If you have an iPad or similar tablet, there's no need for an eReader. UNLESS you want a lighter easier to carry portable reading system. I LOVE reading on my iPad, but sometimes it gets heavy. Since I mostly read in bed or laying down, it's not a real problem. If you often read sitting up or standing (subways, trains, bus, etc.) you might want to get an eReader. Though, the iPad mini or other mini tablet might be better. I prefer the tablets because they can do so much more than just read. The eInk of the eReaders is nice but not a deal-breaker, and it's also slightly less convenient at night.

message 18: by Jessica (new)

Jessica Raeside | 1 comments I totally agree with Samuel. The Kindle app on my ipad is great for downloading books from Amazon. The same with the iBooks app downloading from itunes store. So therefore I feel that I don't need to buy a kindle.
Even though I love technology, I still prefer to read a paper copy of the book, and I find that I get through a book quicker when it is in non-digital format. My husband and I share the ipad and hence it often isn't available when I would like to read a book (or have battery power). I don't ever see myself lying on a beach with an ipad due to sand. So I prefer the non-digital format at the moment.

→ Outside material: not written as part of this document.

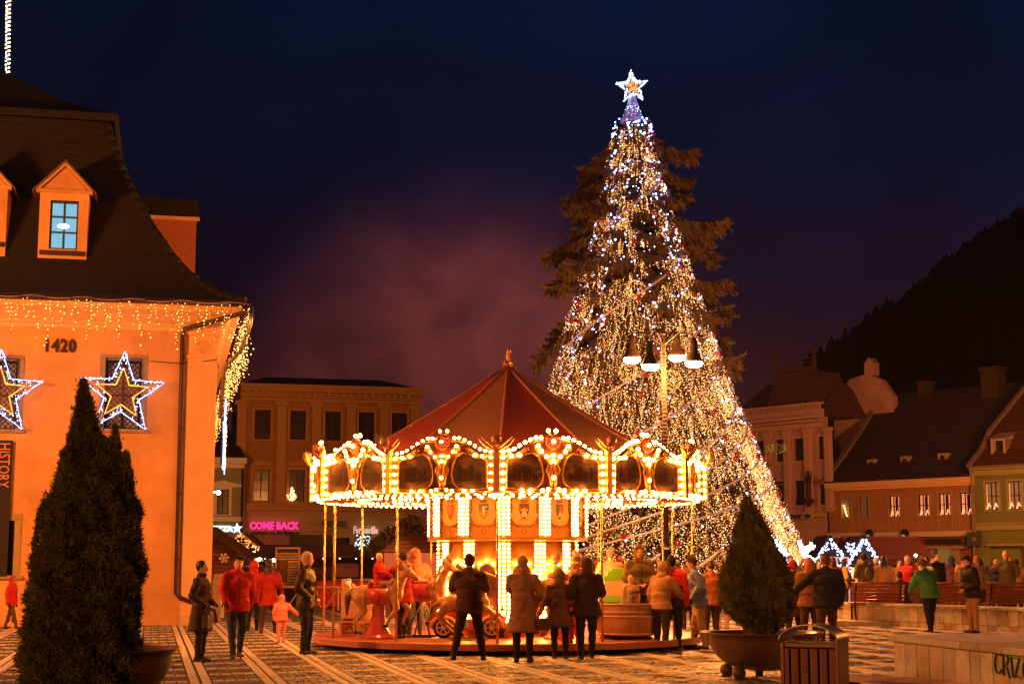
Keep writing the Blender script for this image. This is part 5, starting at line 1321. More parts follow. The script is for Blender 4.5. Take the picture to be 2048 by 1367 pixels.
for q in (-.12, .02, .16): b.tube([(q + .06 * math.cos(a), -.35, .12 + .09 * math.sin(a)) for a in np.linspace(0, 3.14, 8)], .01, 5)
part('carving', b, m_brown, bs)
b = MB(); b.ball((-.19, -.12, .84), (.03, .12, .14), 8, 6); b.ball((-.19, .12, .84), (.03, .12, .14), 8, 6); part('cushion', b, mat('pink_cushion', (.7, .3, .25), .6), t, smooth=True)
# cup tub
t = thing('tub_ride', 'big round wooden staved tub at the right of the carousel deck', 'carousel tub', cpos(1253, 1.9))
b = MB(); b.lathe([(.52, .06), (.56, .08), (.60, .35), (.615, .62), (.62, .66)], 40); b.lathe([(.60, .66), (.56, .62), (.5, .3), (.3, .24), (.001, .24)], 40); part('tub', b, striped('staved_wood', (.45, .25, .10), (.2, .09, .03), 6, 'X', thresh=.06, var=.3), t, smooth=True)
b = MB()
for z, r_ in ((.10, .575), (.42, .617), (.50, .62), (.645, .632)): b.tube([(r_ * math.cos(a), r_ * math.sin(a), z) for a in np.linspace(0, 6.2, 32)], .018, 6, closed=True)
part('hoop', b, mat('pale_hoop', (.55, .38, .2), .4), t, smooth=True)
b = MB(); b.lathe([(.10, 0), (.08, .06)], 12); b.lathe([(.5, .0), (.5, .03), (.4, .035)], 24, (0, .05, 0)); part('turntable', b, m_dark, t)
b = MB(); b.lathe([(.05, .24), (.05, .62)], 8); b.lathe([(.001, .62), (.2, .63), (.2, .66), (.001, .67)], 20); part('hand_wheel', b, m_steel, t)
t = thing('booth', 'small ride booth with lime green stepped top and pale panel behind the tub', 'booth', cpos(1236, .2), R(0))
b = MB(); b.bb(-.27, .27, -.15, .15, 0, 1.06); part('panel', b, mat('pink_board', (.45, .26, .17), .5, var=.2), t, bevel=.01)
b = MB(); b.prism([(-.29, 1.06), (.29, 1.06), (.29, 1.26), (.2, 1.30), (-.12, 1.30), (-.14, 1.25), (-.2, 1.24), (-.22, 1.16), (-.29, 1.15)], -.12, .12); b.bb(-.34, .34, -.2, -.16, .62, .76); part('green_top', b, mat('lime_green', (.10, .30, .01), .4), t, bevel=.01)
b = MB(); b.bb(-.44, -.38, -.1, -.05, 0, 1.3); part('post', b, m_white, t)
# finial horse on the canopy
fh = thing('finial_horse', 'small gilded rearing horse figure on top of the carousel canopy', 'horse figure', CC + Vector((0, 0, ZA + .08)), R(-78))
s = .42
pr = [('e', (-.08, 0, .28), (.24, .15, .18), 0), ('e', (.14, 0, .34), (.18, .14, .2), 0), ('c', (.18, 0, .42), (.22, 0, .82), .14, .09, 0), ('c', (.22, 0, .85), (.42, 0, .70), .09, .055, 0), ('c', (.2, .05, .92), (.2, .06, 1.04), .035, .012, 0), ('c', (.2, -.05, .92), (.2, -.06, 1.04), .035, .012, 0),
      ('c', (-.3, 0, .35), (-.4, .1, .02), .07, .05, 1)]
for sd in (-1, 1):
    pr += [('c', (.2, .11 * sd, .3), (.32, .16 * sd, .12), .07, .05, 0), ('c', (.32, .16 * sd, .12), (.26, .17 * sd, -.02), .045, .04, 0), ('c', (-.2, .11 * sd, .24), (-.24, .15 * sd, -.02), .08, .045, 0)]
for i in range(5): pr.append(('e', (.14 - .02 * i, 0, .9 - .1 * i), (.06, .05, .07), 1))
fo = organic('figure', [tuple([p[0]] + [tuple(np.array(x) * .42) if isinstance(x, tuple) else (x * .42 if isinstance(x, float) else x) for x in p[1:]]) for p in pr], .012, [mat('finial_bronze', (.45, .18, .08), .3, metal=.5, coat=.3), m_pale], fh)
b = MB(); b.lathe([(.14, -.06), (.12, .0)], 12); part('base', b, m_gold, fh)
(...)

message 19: by Matthew (new)

Matthew (matthew254) | 1 comments I thought I would feel the same as Samuel and Jessica but the kindle (3rd gen) has been the best attempted replacement for "real" books for me. The battery life is longer than a iPad, the resolution is closer to real paper, and it's light as a real paperback. The kindle is a dedicated ereader and does that one function very well, instead of a tablet that does a lot of things moderately well. I also read fairly fast and don't like lugging around my treasured dead trees, so the kindle fits the bill.

I find I read more books on the kindle. Anyone else discover your inner speed-reader?

message 20: by Ara Veronica (new)

Ara Veronica (cupio) | 2 comments I have both kindle and an iPad. I think they're both great. Kindle, like a lot of you have mentioned is great for people who read fast or people who like to read a lot of books at the same time. iPad is somewhat the same and yes it's a bit heavier but great when you're reading in bed. I just got a kindle paper white for my sister and am waiting to get it so maybe that will be great for reading at night as well. Will let you all know how it is. :)

message 21: by Sarah (new)

Sarah Hallgren (xaghce) | 1 comments I use book bazar on my windows 8 slate, and magicscroll ebook reader in chrome (while at work). I just ordered a Kindle from,jp cause its about $40 cheaper than the same model in america, and you dont have to pay $15 to remove ads.

I've checked out the ereaders available in korea: sam and crema, and they feel incredibly cheap, yet are more expensive than similar kindles or kobo readers... plus the software is glitchy and I can't often load my books on the computer and android apps... so I would stay away from those!

message 22: by James (new)

James | 16 comments The November issue of Scientific American has a brief article, "Why the Brain Prefers Paper." In short, for those of us who relish the turn of crispy pages over the click of a button or sticky finger swipe, we are also supported by years of research. Even among digital natives, text is better understood and remembered when it's on paper. Gadgets, on the other hand, tend to be too demanding on the brain. Also, text on a page creates a mental map that e-readers can't quite generate to the same degree.

It's only 3-4 pages, so if you get a chance, read the article.

message 23: by Joe (new)

Joe (joeseoulman) | 20 comments Mod
James wrote: "The November issue of Scientific American has a brief article, "Why the Brain Prefers Paper." In short, for those of us who relish the turn of crispy pages over the click of a button or sticky fing..."

Thanks, sounds like an interesting read and may confirm what I've noticed when I'm reading for pleasure vs reading for academia. I did try, but I really do have to print out the articles to read, underline, and write all over the page if I'm going to truly absorb what is there.

I'm fine with e-readers for novels and fluff.